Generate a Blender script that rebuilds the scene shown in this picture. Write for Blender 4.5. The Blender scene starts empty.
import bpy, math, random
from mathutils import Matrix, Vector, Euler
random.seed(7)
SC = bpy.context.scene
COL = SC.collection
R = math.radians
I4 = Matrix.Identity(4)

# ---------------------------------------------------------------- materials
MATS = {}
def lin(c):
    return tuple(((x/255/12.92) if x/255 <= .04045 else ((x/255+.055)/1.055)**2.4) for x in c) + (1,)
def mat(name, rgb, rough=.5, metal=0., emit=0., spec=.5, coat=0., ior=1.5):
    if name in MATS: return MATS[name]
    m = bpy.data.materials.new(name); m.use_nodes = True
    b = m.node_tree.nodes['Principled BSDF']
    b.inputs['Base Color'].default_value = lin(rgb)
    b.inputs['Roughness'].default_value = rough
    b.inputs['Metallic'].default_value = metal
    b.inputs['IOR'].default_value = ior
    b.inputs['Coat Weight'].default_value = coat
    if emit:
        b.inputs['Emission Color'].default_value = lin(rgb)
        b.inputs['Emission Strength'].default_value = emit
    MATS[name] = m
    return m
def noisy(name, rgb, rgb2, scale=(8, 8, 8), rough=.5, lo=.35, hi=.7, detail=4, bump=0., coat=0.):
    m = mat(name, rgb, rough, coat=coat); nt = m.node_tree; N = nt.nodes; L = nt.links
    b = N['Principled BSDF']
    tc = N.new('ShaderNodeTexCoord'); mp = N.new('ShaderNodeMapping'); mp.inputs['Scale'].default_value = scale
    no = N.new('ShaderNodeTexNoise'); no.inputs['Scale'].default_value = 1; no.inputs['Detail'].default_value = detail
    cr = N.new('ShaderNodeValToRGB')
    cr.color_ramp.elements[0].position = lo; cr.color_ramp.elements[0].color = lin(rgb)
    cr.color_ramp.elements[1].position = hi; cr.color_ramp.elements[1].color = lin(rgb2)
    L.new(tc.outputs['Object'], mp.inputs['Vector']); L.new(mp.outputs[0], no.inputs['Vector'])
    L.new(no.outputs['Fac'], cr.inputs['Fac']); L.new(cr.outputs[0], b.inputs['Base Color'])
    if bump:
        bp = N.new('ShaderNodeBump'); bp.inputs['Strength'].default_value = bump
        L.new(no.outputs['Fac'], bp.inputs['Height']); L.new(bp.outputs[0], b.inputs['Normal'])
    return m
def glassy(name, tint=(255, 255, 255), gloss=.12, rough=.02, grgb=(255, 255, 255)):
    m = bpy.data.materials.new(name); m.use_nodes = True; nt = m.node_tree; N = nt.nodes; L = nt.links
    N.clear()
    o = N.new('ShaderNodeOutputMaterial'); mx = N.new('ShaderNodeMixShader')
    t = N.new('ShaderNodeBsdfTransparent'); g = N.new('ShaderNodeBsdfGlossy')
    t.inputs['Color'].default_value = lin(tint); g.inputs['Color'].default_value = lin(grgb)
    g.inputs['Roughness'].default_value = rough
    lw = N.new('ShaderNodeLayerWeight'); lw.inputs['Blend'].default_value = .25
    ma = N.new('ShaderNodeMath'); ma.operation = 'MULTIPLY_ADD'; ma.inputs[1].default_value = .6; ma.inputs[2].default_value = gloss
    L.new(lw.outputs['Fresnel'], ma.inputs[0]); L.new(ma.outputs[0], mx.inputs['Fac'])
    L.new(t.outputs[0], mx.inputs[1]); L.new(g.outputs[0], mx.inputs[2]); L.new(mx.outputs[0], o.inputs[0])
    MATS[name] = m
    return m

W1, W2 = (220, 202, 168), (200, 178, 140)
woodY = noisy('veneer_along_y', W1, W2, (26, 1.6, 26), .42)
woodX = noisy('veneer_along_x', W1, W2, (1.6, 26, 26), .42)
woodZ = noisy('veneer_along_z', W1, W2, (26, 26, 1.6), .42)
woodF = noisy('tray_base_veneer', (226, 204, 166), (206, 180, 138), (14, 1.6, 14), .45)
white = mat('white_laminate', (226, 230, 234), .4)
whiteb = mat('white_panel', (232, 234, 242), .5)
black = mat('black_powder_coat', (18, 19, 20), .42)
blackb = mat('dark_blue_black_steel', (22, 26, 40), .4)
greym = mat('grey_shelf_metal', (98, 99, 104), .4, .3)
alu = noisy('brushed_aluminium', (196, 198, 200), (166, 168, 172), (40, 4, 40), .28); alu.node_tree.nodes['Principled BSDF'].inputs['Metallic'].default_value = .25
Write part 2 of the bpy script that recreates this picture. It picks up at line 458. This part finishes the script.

What needs to be done ▸ From the records above, extract every entry exactly as given.

Output of the task ▸
Generate a Blender script that rebuilds the scene shown in this picture. Write for Blender 4.5. The Blender scene starts empty.
import bpy, math, random
from mathutils import Matrix, Vector, Euler
random.seed(7)
SC = bpy.context.scene
COL = SC.collection
R = math.radians
I4 = Matrix.Identity(4)

# ---------------------------------------------------------------- materials
MATS = {}
def lin(c):
    return tuple(((x/255/12.92) if x/255 <= .04045 else ((x/255+.055)/1.055)**2.4) for x in c) + (1,)
def mat(name, rgb, rough=.5, metal=0., emit=0., spec=.5, coat=0., ior=1.5):
    if name in MATS: return MATS[name]
    m = bpy.data.materials.new(name); m.use_nodes = True
    b = m.node_tree.nodes['Principled BSDF']
    b.inputs['Base Color'].default_value = lin(rgb)
    b.inputs['Roughness'].default_value = rough
    b.inputs['Metallic'].default_value = metal
    b.inputs['IOR'].default_value = ior
    b.inputs['Coat Weight'].default_value = coat
    if emit:
        b.inputs['Emission Color'].default_value = lin(rgb)
        b.inputs['Emission Strength'].default_value = emit
    MATS[name] = m
    return m
def noisy(name, rgb, rgb2, scale=(8, 8, 8), rough=.5, lo=.35, hi=.7, detail=4, bump=0., coat=0.):
    m = mat(name, rgb, rough, coat=coat); nt = m.node_tree; N = nt.nodes; L = nt.links
    b = N['Principled BSDF']
    tc = N.new('ShaderNodeTexCoord'); mp = N.new('ShaderNodeMapping'); mp.inputs['Scale'].default_value = scale
    no = N.new('ShaderNodeTexNoise'); no.inputs['Scale'].default_value = 1; no.inputs['Detail'].default_value = detail
    cr = N.new('ShaderNodeValToRGB')
    cr.color_ramp.elements[0].position = lo; cr.color_ramp.elements[0].color = lin(rgb)
    cr.color_ramp.elements[1].position = hi; cr.color_ramp.elements[1].color = lin(rgb2)
    L.new(tc.outputs['Object'], mp.inputs['Vector']); L.new(mp.outputs[0], no.inputs['Vector'])
    L.new(no.outputs['Fac'], cr.inputs['Fac']); L.new(cr.outputs[0], b.inputs['Base Color'])
    if bump:
        bp = N.new('ShaderNodeBump'); bp.inputs['Strength'].default_value = bump
        L.new(no.outputs['Fac'], bp.inputs['Height']); L.new(bp.outputs[0], b.inputs['Normal'])
    return m
def glassy(name, tint=(255, 255, 255), gloss=.12, rough=.02, grgb=(255, 255, 255)):
    m = bpy.data.materials.new(name); m.use_nodes = True; nt = m.node_tree; N = nt.nodes; L = nt.links
    N.clear()
    o = N.new('ShaderNodeOutputMaterial'); mx = N.new('ShaderNodeMixShader')
    t = N.new('ShaderNodeBsdfTransparent'); g = N.new('ShaderNodeBsdfGlossy')
    t.inputs['Color'].default_value = lin(tint); g.inputs['Color'].default_value = lin(grgb)
    g.inputs['Roughness'].default_value = rough
    lw = N.new('ShaderNodeLayerWeight'); lw.inputs['Blend'].default_value = .25
    ma = N.new('ShaderNodeMath'); ma.operation = 'MULTIPLY_ADD'; ma.inputs[1].default_value = .6; ma.inputs[2].default_value = gloss
    L.new(lw.outputs['Fresnel'], ma.inputs[0]); L.new(ma.outputs[0], mx.inputs['Fac'])
    L.new(t.outputs[0], mx.inputs[1]); L.new(g.outputs[0], mx.inputs[2]); L.new(mx.outputs[0], o.inputs[0])
    MATS[name] = m
    return m

W1, W2 = (220, 202, 168), (200, 178, 140)
woodY = noisy('veneer_along_y', W1, W2, (26, 1.6, 26), .42)
woodX = noisy('veneer_along_x', W1, W2, (1.6, 26, 26), .42)
woodZ = noisy('veneer_along_z', W1, W2, (26, 26, 1.6), .42)
woodF = noisy('tray_base_veneer', (226, 204, 166), (206, 180, 138), (14, 1.6, 14), .45)
white = mat('white_laminate', (226, 230, 234), .4)
whiteb = mat('white_panel', (232, 234, 242), .5)
black = mat('black_powder_coat', (18, 19, 20), .42)
blackb = mat('dark_blue_black_steel', (22, 26, 40), .4)
greym = mat('grey_shelf_metal', (98, 99, 104), .4, .3)
alu = noisy('brushed_aluminium', (196, 198, 200), (166, 168, 172), (40, 4, 40), .28); alu.node_tree.nodes['Principled BSDF'].inputs['Metallic'].default_value = .25
Write part 2 of the bpy script that recreates this picture. It picks up at line 458. This part finishes the script.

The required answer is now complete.